When I first wrote "The Love That Changes Everything", it sat in a notebook for a while, barely legible, unfinished. It was a call to the Universe. It was not that I wanted to be loved, or feel loved, but I wanted to feel love.
Being the object of someone's loving can be sweet, fun, embarrassing, tricky.. always changing. But when I have felt love channeling through me, to someone else, I thought, that's when I am most truly alive! That's what this poem was calling in. I wanted to be a lover again. I felt empty without it. It didn't even have to be requited, I thought. I just want to feel it again before I die.
After I met my beloved, I found the unfinished poem, added some lines to 'finish' it, and sent it in a message. It was an expression of how I wanted to dive in deeply, and love without holding back anything.
Today, after reading a talk by Osho, called Sadness as Meditation (I'll post it next time), I returned to my poem and added more. Maybe it's finished now..
The Love that Changes Everything.
I want the Love that changes everything.
I am afraid, but Fear, you are now welcome in my living room.
I used to be scared of you, and tried to keep you out.
I didn’t want to sit and tremble with you.
But now I invite you: Come and tremble with Me!
Sadness, you come in too.
Let me wrap my arms around you like a long-lost friend.
Sit with Me and talk: Whatever you want to prattle on about is fine.
I too have been a prattler for years.
Anger, you are also my honoured guest.
You sometimes dance all night, waking my neighbours with the din.

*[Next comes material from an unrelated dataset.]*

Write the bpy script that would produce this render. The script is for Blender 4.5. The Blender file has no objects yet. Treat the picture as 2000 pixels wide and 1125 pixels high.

But I will never tell you to be quiet.
Oh, Beloved, by the way,
If we wake you up, my guests and I,
Please know that it is because
I want the Love that changes everything.
The love that keeps me happy
Has been a false friend,
And conspired with the love that keeps me safe
To hide my heart away from me.
And I was held a prisoner
Of the love that hates change.
Beloved,
Come to me!
For I know who my true friends are now,
And together with them,
I want the Love that changes everything.